どんなに関わりあっても他人のことなんて絶対に理解できないんだから、相手を信じたいかどうかは、結局、好きか嫌いかという至極真っ当なしょうもない私的感情に左右されてしまう。卑屈だろうが性格が悪かろうが嘘つきだろうが、弱々しくも自分と戦い続けてる人の方が好きだなと、思う。インターネットというスクリーンに投影機でせっさと自分の虚像を写し続ける人達より、泥まみれでもブスでも自分の身体を直接晒せるような人と付き合っていたいし、そういう人たちとしか共有し得ないような刹那的な感情というものも存在すると思う。

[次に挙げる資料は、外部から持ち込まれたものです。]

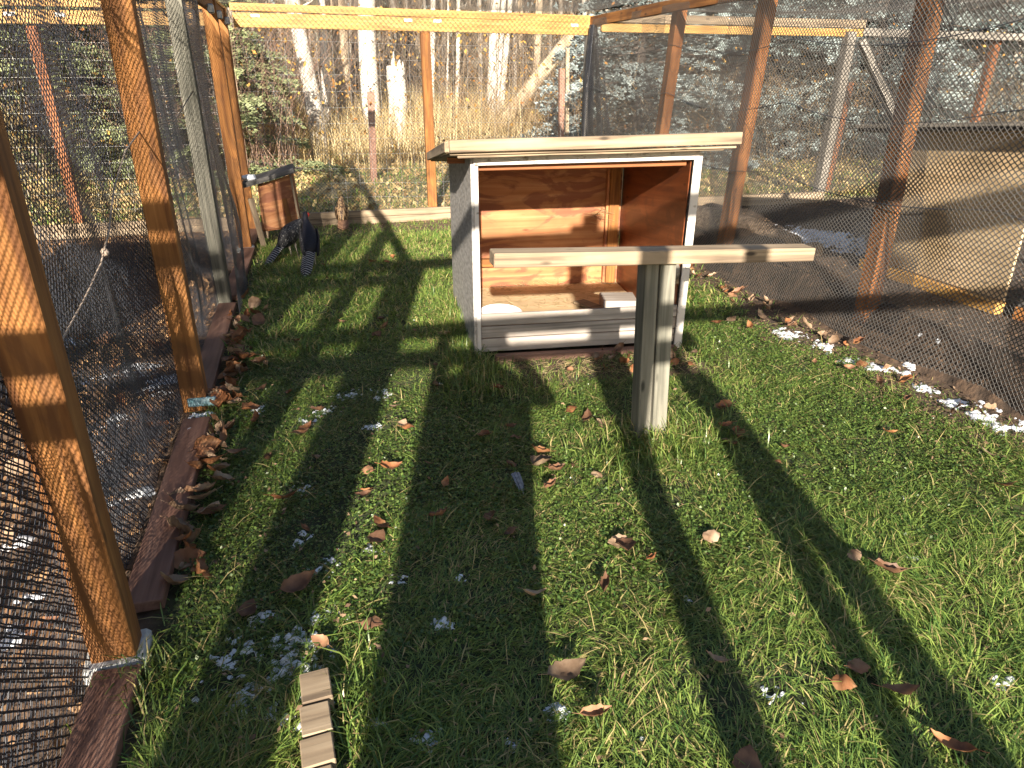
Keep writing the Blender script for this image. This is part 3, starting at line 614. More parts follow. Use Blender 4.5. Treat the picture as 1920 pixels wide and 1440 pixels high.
# weathered step at the bottom edge of the picture
st = thing('wooden_step', 'weathered grey wooden step end at the bottom of the lawn', 'step', (-0.3, 1.4, 0))
for k, (y0, y1) in enumerate(((1.60,1.49),(1.485,1.385),(1.38,1.29),(1.285,1.20))):
    board('plank', (-0.095-0.004*(k % 2), (y0+y1)/2, 0.045), (-0.175, (y0+y1)/2-0.006, 0.045), y0-y1-0.003, 0.055, M_roofw, st, jag=0.004)
board('bearer', (-0.14, 1.61, 0.005), (-0.14, 1.19, 0.005), 0.05, 0.03, M_dark, st)

# ================================================================ BIRDS
def loft(name, sec, mat, parent, k=16, mod=0.0, seed=0):
    """one continuous surface through sections (centre, side radius, depth radius)"""
    P = np.array([s[0] for s in sec], float); n = len(P); T = np.gradient(P, axis=0); T /= np.linalg.norm(T, axis=1, keepdims=True)
    V = []; off = np.array(wpos(parent).translation)
    for (c_, ra, rb), t in zip(sec, T):
        s_ = np.cross(t, np.array([0.05,0.02,1.0])); s_ /= np.linalg.norm(s_)+1e-9; u_ = np.cross(s_, t)
        for i in range(k):
            a = 2*PI*i/k; V.append(np.array(c_)+s_*ra*math.cos(a)+u_*rb*math.sin(a)-off)
    Fq = [[j*k+i, j*k+(i+1) % k, (j+1)*k+(i+1) % k, (j+1)*k+i] for j in range(n-1) for i in range(k)]
    c0 = len(V); V += [P[0]-off, P[-1]-off]
    Ft = [[c0, (i+1) % k, i] for i in range(k)]+[[c0+1, (n-1)*k+i, (n-1)*k+(i+1) % k] for i in range(k)]
    o = link(name, npmesh(name, np.array(V), [np.array(Fq), np.array(Ft)], smooth=True), mat, parent)
    sub = o.modifiers.new('smooth', 'SUBSURF'); sub.levels = 1; sub.render_levels = 1
    if mod:
        for v in o.data.vertices: v.co += noise.noise_vector(v.co*45+Vector((seed,0,0)))*mod
    return o
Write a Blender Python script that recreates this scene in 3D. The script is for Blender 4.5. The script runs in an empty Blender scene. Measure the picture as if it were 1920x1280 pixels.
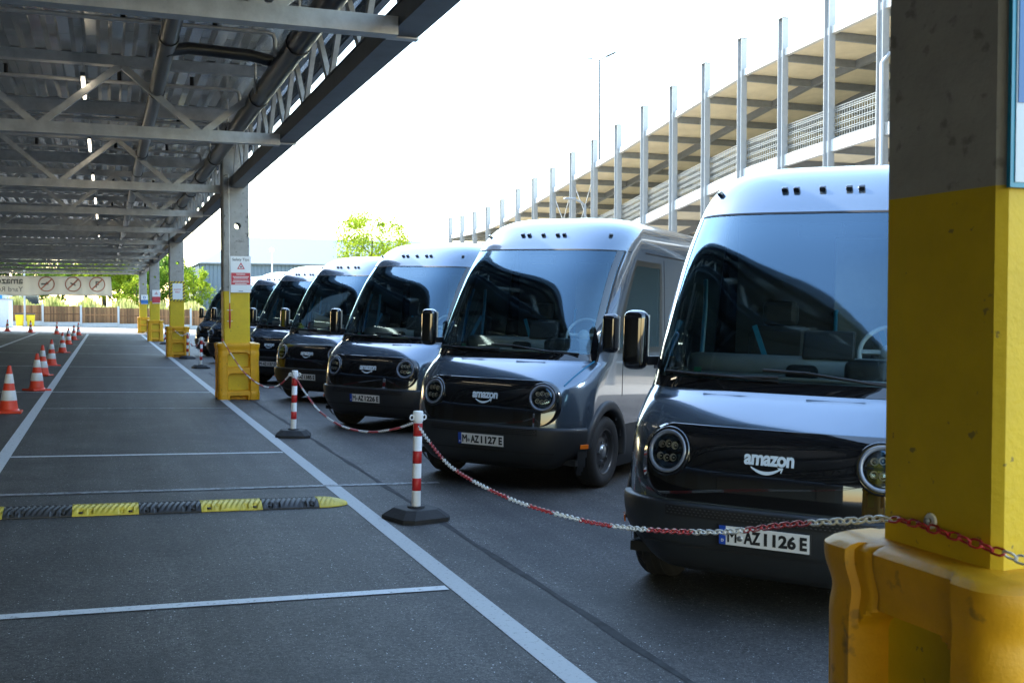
import bpy, bmesh, math, random
from mathutils import Vector, Matrix
random.seed(7)
SC = bpy.context.scene
COL = SC.collection
R = math.radians

# ------------------------------------------------------------------ camera, sky, sun, exposure
PSI = math.atan(760 / 2000); PITCH = math.atan(64.5 / 2000); CAM_H = 1.72
cam = bpy.data.cameras.new('camera'); cam.lens = 37.5; cam.sensor_width = 36
cam.clip_start = 0.05; cam.clip_end = 3000
cam.dof.use_dof = True; cam.dof.focus_distance = 9.5; cam.dof.aperture_fstop = 7.1
camo = bpy.data.objects.new('camera', cam); COL.objects.link(camo)
camo.location = (0, 0, CAM_H); camo.rotation_euler = (math.pi / 2 - PITCH, 0, -PSI)
SC.camera = camo

SUN = Vector((-0.62, 0.95, 1.0)).normalized()
w = bpy.data.worlds.new('World'); SC.world = w; w.use_nodes = True
nt = w.node_tree; bg = nt.nodes['Background']
sky = nt.nodes.new('ShaderNodeTexSky'); sky.sky_type = 'NISHITA'; sky.sun_disc = False
sky.sun_elevation = math.asin(SUN.z); sky.sun_rotation = math.atan2(SUN.x, SUN.y)
sky.air_density = 1.7; sky.dust_density = 0.45; sky.ozone_density = 2.6; sky.altitude = 100
nt.links.new(sky.outputs[0], bg.inputs[0]); bg.inputs[1].default_value = 0.15
sun = bpy.data.lights.new('sun', 'SUN'); sun.energy = 2.6; sun.angle = R(0.53); sun.color = (1.0, 0.94, 0.84)
suno = bpy.data.objects.new('sun', sun); COL.objects.link(suno)
suno.rotation_euler = SUN.to_track_quat('Z', 'Y').to_euler(); suno.location = (-20, 20, 40)
SC.view_settings.view_transform = 'Standard'; SC.view_settings.look = 'None'
SC.view_settings.gamma = 1; SC.view_settings.use_curve_mapping = False
SC.view_settings.exposure = 2.6
SC.cycles.max_bounces = 8; SC.cycles.transparent_max_bounces = 16
SC.cycles.glossy_bounces = 5; SC.cycles.diffuse_bounces = 4
SC.cycles.sample_clamp_indirect = 12
SC.cycles.caustics_reflective = True; SC.cycles.caustics_refractive = False

# ------------------------------------------------------------------ helpers
SLOPE = 0.0305
def gz(x): return -SLOPE * max(-40.0, min(60.0, x))
TILT = Matrix.Rotation(math.atan(SLOPE), 4, 'Y')

class MB:
    def __init__(s): s.v = []; s.f = []; s.sm = []
    def add(s, vs, fs, smooth=False):
        o = len(s.v); s.v += [tuple(p) for p in vs]
        for f in fs: s.f.append(tuple(i + o for i in f)); s.sm.append(smooth)
        return s
    def box(s, c, d, M=None):
        x, y, z = d[0] / 2, d[1] / 2, d[2] / 2
        P = [Vector((a, b, e)) for a in (-x, x) for b in (-y, y) for e in (-z, z)]
        if M is not None: P = [M @ p for p in P]
        P = [p + Vector(c) for p in P]
        return s.add(P, [(0, 1, 3, 2), (4, 6, 7, 5), (0, 4, 5, 1), (2, 3, 7, 6), (0, 2, 6, 4), (1, 5, 7, 3)])
    def hexa(s, P):  # P: bottom 4 (ccw), top 4 (ccw)
        return s.add(P, [(3, 2, 1, 0), (4, 5, 6, 7), (0, 1, 5, 4), (1, 2, 6, 5), (2, 3, 7, 6), (3, 0, 4, 7)])
    def rbox(s, c, d, b, M=None, sm=False, seg=2):  # bevelled box
        x, y, z = d[0] / 2, d[1] / 2, d[2] / 2
        bm = bmesh.new(); bmesh.ops.create_cube(bm, size=1)
        for v in bm.verts: v.co = Vector((v.co.x * d[0], v.co.y * d[1], v.co.z * d[2]))
        bmesh.ops.bevel(bm, geom=bm.edges[:], offset=b, segments=seg, affect='EDGES', profile=0.5)
        bm.verts.ensure_lookup_table()
        P = [(M @ v.co if M is not None else v.co) + Vector(c) for v in bm.verts]
        s.add(P, [tuple(v.index for v in f.verts) for f in bm.faces], sm); bm.free(); return s
    def beam(s, a, b, wd, ht, up=(0, 0, 1)):
        a = Vector(a); b = Vector(b); t = (b - a).normalized(); u = Vector(up)
        if abs(t.dot(u)) > .99: u = Vector((0, 1, 0))
        l = t.cross(u).normalized(); u = l.cross(t)
        P = []
        for p in (a, b):
            P += [p - l * wd / 2 - u * ht / 2, p + l * wd / 2 - u * ht / 2, p + l * wd / 2 + u * ht / 2, p - l * wd / 2 + u * ht / 2]
        return s.add(P, [(0, 1, 2, 3), (7, 6, 5, 4), (0, 4, 5, 1), (1, 5, 6, 2), (2, 6, 7, 3), (3, 7, 4, 0)])
    def tube(s, pts, r, n=8, caps=True, smooth=True):
        pts = [Vector(p) for p in pts]; N = len(pts)
        rs = r if isinstance(r, (list, tuple)) else [r] * N
        vs = []; prev = None
        for i, p in enumerate(pts):
            t = (pts[min(i + 1, N - 1)] - pts[max(i - 1, 0)]).normalized()
            if prev is None:
                ref = Vector((0, 0, 1)) if abs(t.z) < .9 else Vector((1, 0, 0))
                l = t.cross(ref).normalized()
            else:
                l = (prev - t * prev.dot(t)).normalized()
            prev = l; u = l.cross(t)
            for k in range(n):
                a = 2 * math.pi * k / n; vs.append(p + (l * math.cos(a) + u * math.sin(a)) * rs[i])
        fs = [(i * n + k, i * n + (k + 1) % n, (i + 1) * n + (k + 1) % n, (i + 1) * n + k) for i in range(N - 1) for k in range(n)]
        s.add(vs, fs, smooth)
        if caps:
            s.add(vs[:n], [tuple(range(n - 1, -1, -1))]); s.add(vs[-n:], [tuple(range(n))])
        return s
    def lathe(s, prof, n=24, c=(0, 0, 0), axis='Z', smooth=True, sx=1, a0=0, a1=2 * math.pi):
        full = abs(a1 - a0 - 2 * math.pi) < 1e-6; m = n if full else n + 1; vs = []
        for r, h in prof:
            for k in range(m):
                a = a0 + (a1 - a0) * k / n; x, y = r * math.cos(a), r * math.sin(a)
                p = (x, y, h) if axis == 'Z' else ((h * sx, x, y) if axis == 'X' else (x, h * sx, y))
                vs.append(Vector(p) + Vector(c))
        fs = []
        for i in range(len(prof) - 1):
            for k in range(n):
                k2 = (k + 1) % m
                fs.append((i * m + k, i * m + k2, (i + 1) * m + k2, (i + 1) * m + k))
        return s.add(vs, fs, smooth)
    def grid(s, fn, nu, nv, smooth=True, mask=None):
        vs = [fn(i / nu, j / nv) for j in range(nv + 1) for i in range(nu + 1)]
        fs = [(j * (nu + 1) + i, j * (nu + 1) + i + 1, (j + 1) * (nu + 1) + i + 1, (j + 1) * (nu + 1) + i)
              for j in range(nv) for i in range(nu) if mask is None or mask(i, j)]
        return s.add(vs, fs, smooth)
    def prism(s, poly, z0, z1, M=None):
        n = len(poly); P = [Vector((x, y, z0)) for x, y in poly] + [Vector((x, y, z1)) for x, y in poly]
        if M is not None: P = [M @ p for p in P]
        return s.add(P, [tuple(range(n - 1, -1, -1)), tuple(range(n, 2 * n))] + [(i, (i + 1) % n, n + (i + 1) % n, n + i) for i in range(n)])
    def mesh(s, name, m):
        me = bpy.data.meshes.new(name); me.from_pydata(s.v, [], s.f)
        me.polygons.foreach_set('use_smooth', s.sm)
        if m is not None: me.materials.append(m)
        me.update(); return me

def fixn(me):
    bm = bmesh.new(); bm.from_mesh(me); bmesh.ops.recalc_face_normals(bm, faces=bm.faces); bm.to_mesh(me); bm.free(); return me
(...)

自分のいい所しか見せないというのは楽だけど大変だろうし、ネットの中でそれをやり通せる人間は中々いない。金メッキはいずれ剥がれるし、傲慢な俺は完璧に見える人の中にたまに見え隠れする人間的なダサさに失望してしまったりする。ならば、最初から全部ぶちまけてしまえばいい。
こんなカッコイイこと言ってるけれど、俺は可愛い女の子に生まれてたら全然あざとく生きるし、なんか才能があったら絶対もっと上手に生きてる気がする。だってその方が絶対楽だし、楽しいし、気持ちいいだろうな。俺のこの変な自意識は、俺がブスでチビでなんの取り柄もなくて誰からも見向きもされなくて唯一音楽が好きな癖に歌も下手だったからこそ芽生えたものだからほんとにしょうもない。自分に何も無いおかげで正直に生きられるからといって、周りにそれを求めるのはなんとも自分勝手な話である。
弱者から強者に対する投石は回避不能の最強攻撃なのであまりしたくはないが、良いものを善いとする世の中で、俺みたいなカスがインターネットの片隅で良いことに不平不満を叫ぶぐらい、神様だって許してくれるだろう。多分。